Ein Netzwerk zwischen uns und den anderen aufbauen

Die methodische Zusammenarbeit ist unerlässlich nicht nur, damit unsere Aktion erfolgreich verläuft, sondern bereits zu einer Ikone von dem geworden ist, was wir erreichen wollen: eine Welt gegenseitiger Gastlichkeit.

Wichtig ist vor allem, dass wir uns als Comboni-Familie und im Rahmen der Ortskirche, die wir mit unserer prophetischen Sendung beleben sollen, einsetzen, aber auch mit den Vereinen und Organisationen, die in dem Einzugsgebiet für und mit den Einwanderern zusammenarbeiten. Das Zusammenspiel zwischen unseren und den bereits bestehenden Initiativen in einer Gegend könnte etwas von unserer Originalität zum Ausdruck bringen, indem wir gute Ansätze unterstützen, Lücken schließen, aber auch von schädlichen Praktiken Abstand nehmen.
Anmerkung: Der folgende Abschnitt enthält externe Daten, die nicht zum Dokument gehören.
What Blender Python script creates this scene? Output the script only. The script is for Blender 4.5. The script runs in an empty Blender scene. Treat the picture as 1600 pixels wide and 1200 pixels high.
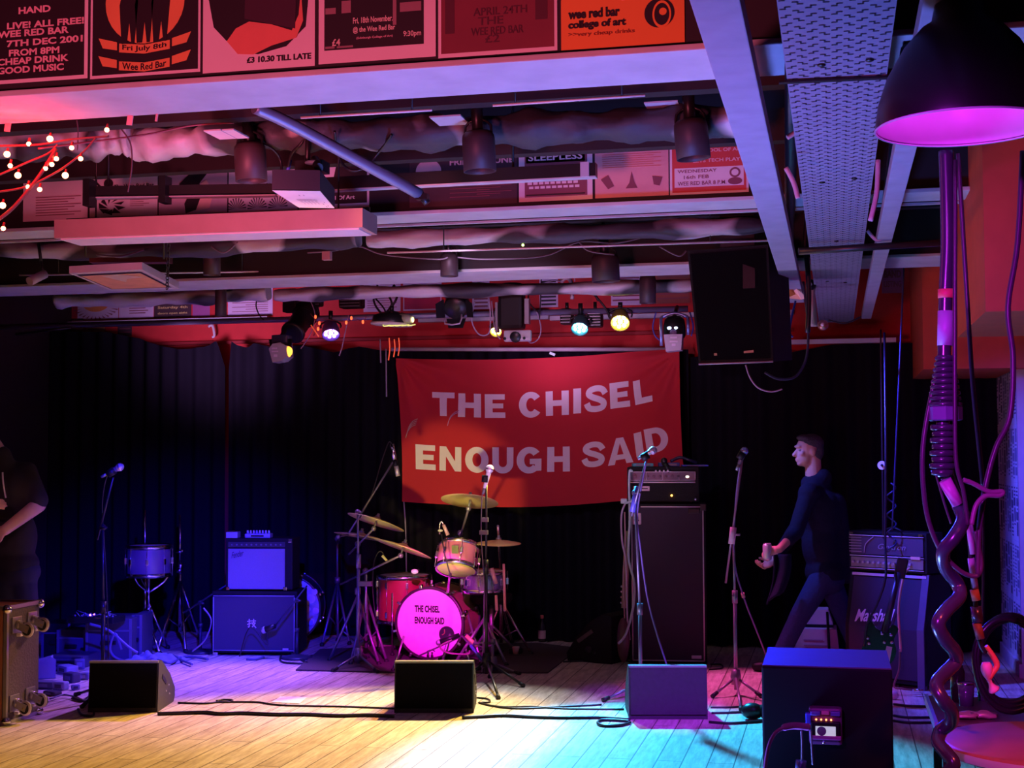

Die Einwanderer zu Protagonisten des Wandels machen

Teil unserer Originalität als Comboni-Missionare ist sicher “Afrika durch Afrika selbst zu retten”. In unserem Fall heißt das, die Einwanderer zu Protagonisten ihres eigenen Integrationsprozesses und des Aufbaus einer pluralistischen Gesellschaft zu machen.

Das erfordert den Einsatz von unten, das heißt, mehr „mit“ den Einwanderern als für sie zu arbeiten, und ihr soziales Engagement auf dem Weg zur Demokratie und zur Formulierung ihrer politischen Entscheidungen und Maßnahmen zu fördern. Hinhören und Beziehungen werden dadurch zu Prioritäten und grundlegend wird die Arbeit mit den Kindern der Einwanderer, den zukünftigen kulturellen Vermittlern. Der Dienst an den Migranten gestaltet sich so zu einem Dienst der Begleitung.

Koordinierungsstelle der Comboni-Familie

Damit dieser europäische Plan der Comboni-Familie für die Migration Erfolg hat, braucht es auf nationaler und europäischer Ebene ein Koordinierungsteam aus Vertretern der gesamten Comboni-Familie. Neben der Koordinierung der verschiedenen Initiativen würde die Gruppe periodisch diese auswerten und prüfen, in wie weit diese tatsächlich umgesetzt werden, denn Änderungen und Unvorhersehbarkeit sind an der Tagesordnung; die Ziele klar definieren; eine Datenbank über die Einwanderung anlegen, die allen zugänglich ist; nationale und europäische Treffen für jene organisieren, die direkt in diese Arbeit involviert sind.

3. Schluss

“Mission und Migration”: das Symposium von Limone hat aufgezeigt, dass die Migration ein wichtiges Umfeld unserer Mission in Europa darstellt. Aber nicht nur! Es definiert die Mission neu von den Randgebieten her, oder besser gesagt, von den “Nicht-Orten” oder Orten der “Nicht-Existenz”, an die die Einwanderer auf der Suche nach einer “bleibenden Stätte“ verbannt sind.

In Begleitung dieser oft namenlosen Letzten begibt sich die Mission wieder auf den Weg des „Exodus“ aus der imperialistischen Sklaverei des jeweiligen „Ägypten“ und „Babylonien“ hin zum „Gelobten Land“, wo Milch und Honig des Lebens, der Gerechtigkeit und des Friedens fließen.

Die „österliche“ Mission ist angebrochen. Auf den müden und verängstigten Gesichtern der Flüchtlinge, die vor Krieg, Gewalt und Hunger fliehen, entdeckt die Mission das Antlitz des Gekreuzigten. In den Geschichten von Leid und Tod lässt sie die Zärtlichkeit Gottes aufleuchten, der sich schenkt, damit alle das Leben haben, und verkündet, mehr mit Taten als mit Worten, den Gott, der jede Träne abwischt und alles neu macht.